The request: State the number of lines in these records holding "picture". Say nothing more.

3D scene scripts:
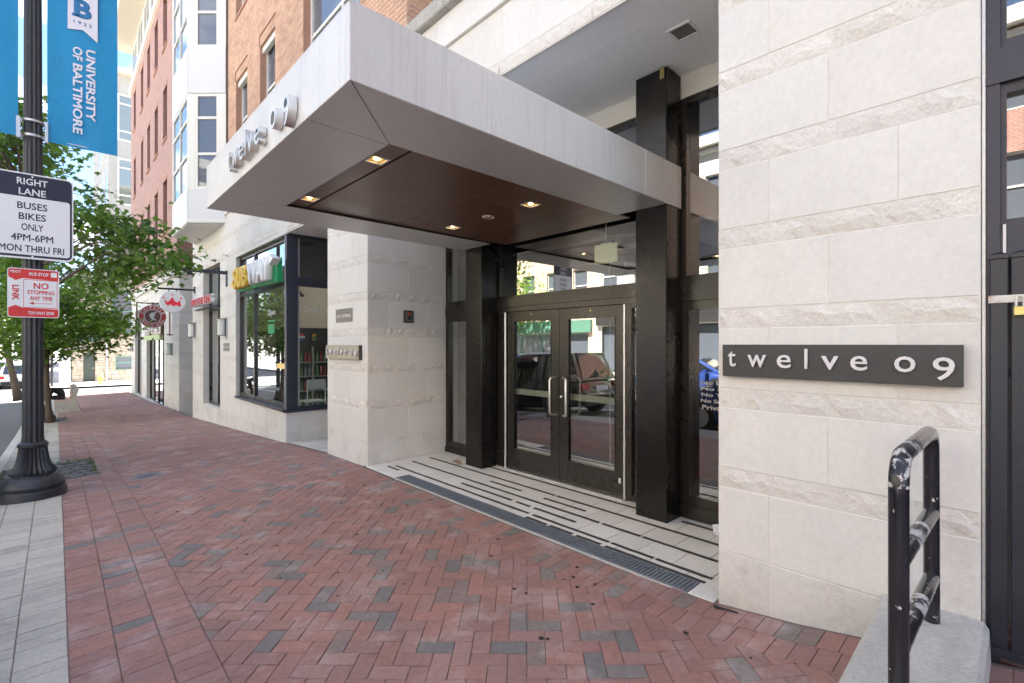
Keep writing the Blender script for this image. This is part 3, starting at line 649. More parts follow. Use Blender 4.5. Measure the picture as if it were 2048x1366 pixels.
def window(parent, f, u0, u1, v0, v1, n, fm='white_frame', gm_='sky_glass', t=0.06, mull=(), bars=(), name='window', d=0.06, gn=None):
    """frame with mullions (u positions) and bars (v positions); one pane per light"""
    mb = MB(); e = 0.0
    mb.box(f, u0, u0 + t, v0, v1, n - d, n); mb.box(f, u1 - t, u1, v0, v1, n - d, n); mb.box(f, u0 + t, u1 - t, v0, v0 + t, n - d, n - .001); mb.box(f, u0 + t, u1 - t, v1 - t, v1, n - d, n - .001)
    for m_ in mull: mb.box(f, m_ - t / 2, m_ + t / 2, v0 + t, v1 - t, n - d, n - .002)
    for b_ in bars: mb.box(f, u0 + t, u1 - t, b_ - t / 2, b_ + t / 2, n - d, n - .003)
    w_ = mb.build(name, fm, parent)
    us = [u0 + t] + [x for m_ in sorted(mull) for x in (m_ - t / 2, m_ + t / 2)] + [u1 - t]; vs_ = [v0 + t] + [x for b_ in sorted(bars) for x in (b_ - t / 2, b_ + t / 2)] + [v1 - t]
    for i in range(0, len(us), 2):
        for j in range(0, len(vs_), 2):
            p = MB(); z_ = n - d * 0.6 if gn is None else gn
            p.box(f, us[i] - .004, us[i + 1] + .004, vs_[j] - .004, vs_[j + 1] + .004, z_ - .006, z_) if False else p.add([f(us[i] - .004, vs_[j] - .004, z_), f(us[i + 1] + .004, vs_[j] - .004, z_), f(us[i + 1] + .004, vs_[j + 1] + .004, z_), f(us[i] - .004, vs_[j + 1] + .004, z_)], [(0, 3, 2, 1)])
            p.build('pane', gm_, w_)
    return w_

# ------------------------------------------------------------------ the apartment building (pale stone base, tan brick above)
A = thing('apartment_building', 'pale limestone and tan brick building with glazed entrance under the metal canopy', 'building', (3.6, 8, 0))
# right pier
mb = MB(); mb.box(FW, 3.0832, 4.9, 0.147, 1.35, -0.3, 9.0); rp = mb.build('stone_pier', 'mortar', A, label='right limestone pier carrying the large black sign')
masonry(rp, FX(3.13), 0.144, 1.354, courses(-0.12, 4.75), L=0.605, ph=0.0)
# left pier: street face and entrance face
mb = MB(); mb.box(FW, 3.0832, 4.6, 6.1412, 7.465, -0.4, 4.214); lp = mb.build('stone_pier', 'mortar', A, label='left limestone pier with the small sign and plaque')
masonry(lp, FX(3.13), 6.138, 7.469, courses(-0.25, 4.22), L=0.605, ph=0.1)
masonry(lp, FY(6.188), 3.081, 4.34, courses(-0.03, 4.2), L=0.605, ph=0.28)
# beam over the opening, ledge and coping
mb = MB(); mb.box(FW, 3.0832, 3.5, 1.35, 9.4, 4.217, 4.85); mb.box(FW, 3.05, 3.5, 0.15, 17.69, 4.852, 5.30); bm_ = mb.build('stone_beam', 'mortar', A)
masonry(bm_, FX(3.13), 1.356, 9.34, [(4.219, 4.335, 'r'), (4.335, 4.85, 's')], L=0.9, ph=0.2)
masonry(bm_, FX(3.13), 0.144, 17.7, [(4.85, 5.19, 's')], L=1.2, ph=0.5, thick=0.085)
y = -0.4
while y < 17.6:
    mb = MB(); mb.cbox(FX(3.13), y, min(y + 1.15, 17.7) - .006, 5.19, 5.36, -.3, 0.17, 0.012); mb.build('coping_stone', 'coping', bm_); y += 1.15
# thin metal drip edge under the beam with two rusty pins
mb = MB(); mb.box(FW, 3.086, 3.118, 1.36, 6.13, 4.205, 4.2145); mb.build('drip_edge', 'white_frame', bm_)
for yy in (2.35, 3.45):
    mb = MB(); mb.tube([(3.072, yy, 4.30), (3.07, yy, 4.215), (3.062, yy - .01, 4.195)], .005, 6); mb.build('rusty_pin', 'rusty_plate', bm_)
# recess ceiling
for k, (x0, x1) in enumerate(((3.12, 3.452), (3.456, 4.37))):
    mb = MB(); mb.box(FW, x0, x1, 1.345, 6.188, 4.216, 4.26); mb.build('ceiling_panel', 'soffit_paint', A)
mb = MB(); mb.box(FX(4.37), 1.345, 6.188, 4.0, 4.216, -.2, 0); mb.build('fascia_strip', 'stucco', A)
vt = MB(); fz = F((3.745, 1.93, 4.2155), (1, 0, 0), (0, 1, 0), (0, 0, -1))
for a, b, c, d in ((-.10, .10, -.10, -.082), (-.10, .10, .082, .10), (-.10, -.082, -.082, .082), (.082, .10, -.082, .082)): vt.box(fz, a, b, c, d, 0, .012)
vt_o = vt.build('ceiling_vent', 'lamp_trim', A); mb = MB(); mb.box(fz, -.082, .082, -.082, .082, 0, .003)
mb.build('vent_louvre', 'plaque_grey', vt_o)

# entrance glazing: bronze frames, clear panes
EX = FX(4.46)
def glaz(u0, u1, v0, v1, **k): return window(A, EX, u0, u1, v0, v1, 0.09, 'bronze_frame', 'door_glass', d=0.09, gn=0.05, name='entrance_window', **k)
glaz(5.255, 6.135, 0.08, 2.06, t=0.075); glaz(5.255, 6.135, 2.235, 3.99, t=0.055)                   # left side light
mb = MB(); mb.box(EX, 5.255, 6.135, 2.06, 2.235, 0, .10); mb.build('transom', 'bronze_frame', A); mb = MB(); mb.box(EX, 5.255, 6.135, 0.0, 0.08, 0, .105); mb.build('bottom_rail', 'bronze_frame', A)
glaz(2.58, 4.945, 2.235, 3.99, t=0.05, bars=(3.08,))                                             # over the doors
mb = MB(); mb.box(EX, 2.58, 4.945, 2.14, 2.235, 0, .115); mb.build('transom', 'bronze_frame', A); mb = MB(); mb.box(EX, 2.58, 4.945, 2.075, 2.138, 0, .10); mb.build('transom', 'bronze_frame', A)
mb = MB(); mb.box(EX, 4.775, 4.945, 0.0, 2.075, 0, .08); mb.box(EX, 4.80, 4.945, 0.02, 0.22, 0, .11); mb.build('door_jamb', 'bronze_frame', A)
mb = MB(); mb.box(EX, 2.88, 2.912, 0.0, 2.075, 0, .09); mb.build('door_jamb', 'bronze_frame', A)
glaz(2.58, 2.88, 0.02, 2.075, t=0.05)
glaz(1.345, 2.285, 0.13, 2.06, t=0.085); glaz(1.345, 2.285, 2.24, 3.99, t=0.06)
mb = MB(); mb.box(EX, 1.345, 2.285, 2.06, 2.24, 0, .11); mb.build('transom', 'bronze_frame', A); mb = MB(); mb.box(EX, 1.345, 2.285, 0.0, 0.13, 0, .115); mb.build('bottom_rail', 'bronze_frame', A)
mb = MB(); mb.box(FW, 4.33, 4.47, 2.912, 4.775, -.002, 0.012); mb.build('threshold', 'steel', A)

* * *

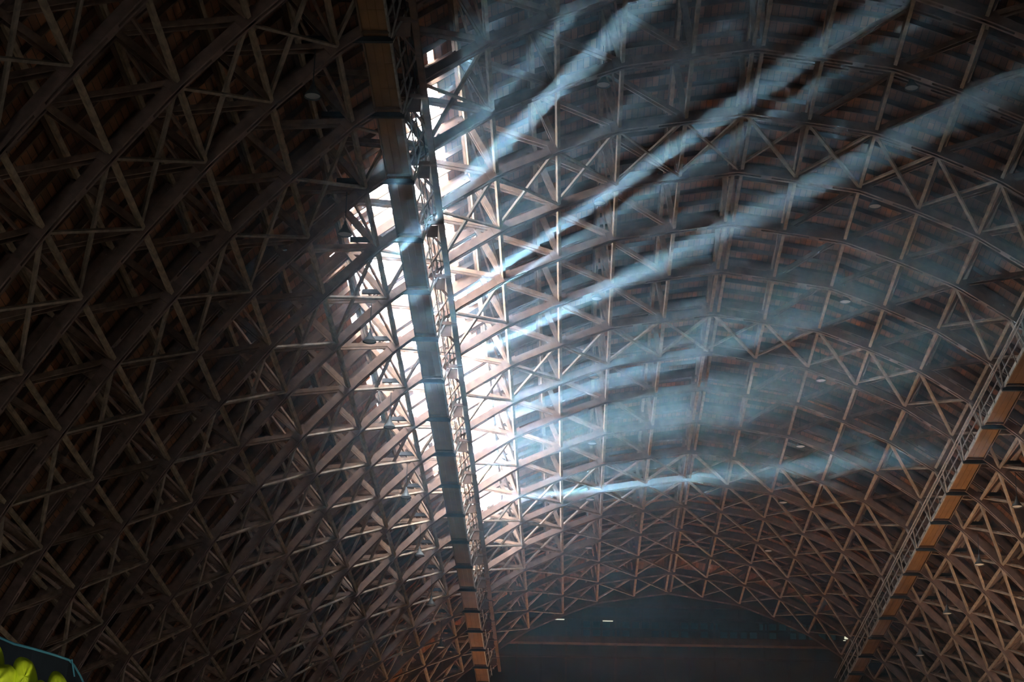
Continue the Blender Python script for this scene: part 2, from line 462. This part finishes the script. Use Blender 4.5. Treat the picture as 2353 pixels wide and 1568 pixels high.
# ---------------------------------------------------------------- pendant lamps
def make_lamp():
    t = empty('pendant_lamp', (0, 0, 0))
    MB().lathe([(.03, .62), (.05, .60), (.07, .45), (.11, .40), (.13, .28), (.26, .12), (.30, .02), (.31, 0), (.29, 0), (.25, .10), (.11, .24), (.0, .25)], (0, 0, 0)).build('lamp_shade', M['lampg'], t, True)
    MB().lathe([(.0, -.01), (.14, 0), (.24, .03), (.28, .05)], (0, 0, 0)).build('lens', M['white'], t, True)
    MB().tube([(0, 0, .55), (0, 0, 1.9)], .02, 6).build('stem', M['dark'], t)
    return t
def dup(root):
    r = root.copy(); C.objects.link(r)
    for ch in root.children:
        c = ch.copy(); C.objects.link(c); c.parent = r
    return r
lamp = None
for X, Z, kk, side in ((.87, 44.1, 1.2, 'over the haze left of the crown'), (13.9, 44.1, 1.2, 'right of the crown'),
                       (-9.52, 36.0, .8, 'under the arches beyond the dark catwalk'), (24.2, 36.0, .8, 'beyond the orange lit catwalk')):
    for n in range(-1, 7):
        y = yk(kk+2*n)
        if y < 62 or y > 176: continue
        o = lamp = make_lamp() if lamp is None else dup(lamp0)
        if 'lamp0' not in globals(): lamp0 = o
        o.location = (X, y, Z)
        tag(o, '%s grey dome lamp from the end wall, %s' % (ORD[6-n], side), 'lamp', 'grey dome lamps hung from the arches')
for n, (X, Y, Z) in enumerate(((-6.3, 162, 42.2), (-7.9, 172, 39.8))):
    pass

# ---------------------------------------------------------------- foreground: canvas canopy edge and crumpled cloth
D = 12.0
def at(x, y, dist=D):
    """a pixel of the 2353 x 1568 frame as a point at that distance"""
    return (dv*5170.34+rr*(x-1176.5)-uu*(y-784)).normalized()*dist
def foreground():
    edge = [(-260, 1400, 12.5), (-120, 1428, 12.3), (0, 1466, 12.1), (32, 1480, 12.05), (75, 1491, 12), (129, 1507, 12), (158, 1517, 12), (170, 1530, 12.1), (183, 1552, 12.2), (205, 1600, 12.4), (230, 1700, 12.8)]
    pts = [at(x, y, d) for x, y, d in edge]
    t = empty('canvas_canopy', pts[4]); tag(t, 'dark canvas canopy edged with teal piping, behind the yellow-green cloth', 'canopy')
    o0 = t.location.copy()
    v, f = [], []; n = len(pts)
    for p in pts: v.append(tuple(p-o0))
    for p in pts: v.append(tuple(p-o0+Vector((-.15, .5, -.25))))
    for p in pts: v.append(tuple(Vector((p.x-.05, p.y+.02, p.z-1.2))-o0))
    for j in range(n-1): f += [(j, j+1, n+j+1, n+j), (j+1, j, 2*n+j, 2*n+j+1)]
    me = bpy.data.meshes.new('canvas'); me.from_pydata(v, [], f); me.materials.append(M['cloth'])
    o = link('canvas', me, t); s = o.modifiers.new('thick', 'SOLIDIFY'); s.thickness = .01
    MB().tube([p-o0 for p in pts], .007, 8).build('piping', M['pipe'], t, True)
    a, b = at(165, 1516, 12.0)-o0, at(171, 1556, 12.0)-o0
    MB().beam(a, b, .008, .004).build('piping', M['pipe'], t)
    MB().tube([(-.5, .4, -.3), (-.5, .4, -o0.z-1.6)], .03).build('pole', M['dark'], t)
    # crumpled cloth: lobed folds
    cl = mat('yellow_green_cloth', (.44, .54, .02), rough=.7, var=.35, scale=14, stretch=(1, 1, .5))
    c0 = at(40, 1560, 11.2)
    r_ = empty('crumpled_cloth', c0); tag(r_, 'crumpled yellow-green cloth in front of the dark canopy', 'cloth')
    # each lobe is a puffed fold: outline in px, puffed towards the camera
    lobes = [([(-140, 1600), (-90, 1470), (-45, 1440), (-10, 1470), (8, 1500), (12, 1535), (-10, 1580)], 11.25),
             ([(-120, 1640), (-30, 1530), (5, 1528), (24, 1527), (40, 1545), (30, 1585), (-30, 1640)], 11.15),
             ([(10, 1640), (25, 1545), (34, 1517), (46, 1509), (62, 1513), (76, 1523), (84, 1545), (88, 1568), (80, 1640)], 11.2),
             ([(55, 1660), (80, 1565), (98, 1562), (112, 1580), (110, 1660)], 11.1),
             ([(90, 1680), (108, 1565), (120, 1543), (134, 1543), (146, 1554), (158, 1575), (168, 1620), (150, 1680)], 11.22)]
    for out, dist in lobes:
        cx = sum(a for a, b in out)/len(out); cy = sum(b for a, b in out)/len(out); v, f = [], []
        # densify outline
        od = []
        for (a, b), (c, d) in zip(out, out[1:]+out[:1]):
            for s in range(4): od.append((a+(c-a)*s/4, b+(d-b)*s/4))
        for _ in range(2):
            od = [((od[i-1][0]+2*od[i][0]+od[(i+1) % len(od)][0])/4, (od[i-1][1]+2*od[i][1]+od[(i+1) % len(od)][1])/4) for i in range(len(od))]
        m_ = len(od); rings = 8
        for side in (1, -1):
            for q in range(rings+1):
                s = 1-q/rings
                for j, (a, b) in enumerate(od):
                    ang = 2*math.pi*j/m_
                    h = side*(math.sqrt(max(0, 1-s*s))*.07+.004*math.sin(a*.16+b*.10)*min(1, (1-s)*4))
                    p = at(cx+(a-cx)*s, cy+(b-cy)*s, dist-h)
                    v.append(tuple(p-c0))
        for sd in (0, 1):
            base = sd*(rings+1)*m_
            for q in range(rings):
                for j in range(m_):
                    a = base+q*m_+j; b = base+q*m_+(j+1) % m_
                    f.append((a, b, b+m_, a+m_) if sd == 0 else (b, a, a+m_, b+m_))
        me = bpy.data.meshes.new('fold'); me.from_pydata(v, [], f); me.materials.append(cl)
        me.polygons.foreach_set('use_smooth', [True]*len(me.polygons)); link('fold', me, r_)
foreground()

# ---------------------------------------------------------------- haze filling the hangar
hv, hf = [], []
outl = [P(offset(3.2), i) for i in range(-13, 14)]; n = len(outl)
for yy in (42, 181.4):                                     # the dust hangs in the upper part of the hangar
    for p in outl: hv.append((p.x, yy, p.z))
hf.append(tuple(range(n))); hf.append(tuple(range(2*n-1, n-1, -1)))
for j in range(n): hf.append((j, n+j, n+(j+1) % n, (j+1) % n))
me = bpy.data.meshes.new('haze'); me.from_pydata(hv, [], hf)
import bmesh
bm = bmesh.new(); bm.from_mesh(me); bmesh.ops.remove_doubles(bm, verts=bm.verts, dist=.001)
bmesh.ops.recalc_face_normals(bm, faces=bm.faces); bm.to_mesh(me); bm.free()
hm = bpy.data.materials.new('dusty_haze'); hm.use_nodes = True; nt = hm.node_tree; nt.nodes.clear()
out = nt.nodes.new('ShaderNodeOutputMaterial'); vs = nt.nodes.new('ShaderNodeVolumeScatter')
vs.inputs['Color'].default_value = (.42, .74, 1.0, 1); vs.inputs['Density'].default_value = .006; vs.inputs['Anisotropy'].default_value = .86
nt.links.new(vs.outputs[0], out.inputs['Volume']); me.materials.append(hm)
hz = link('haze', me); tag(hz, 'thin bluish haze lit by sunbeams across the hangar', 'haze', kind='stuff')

Result of this exercise: 2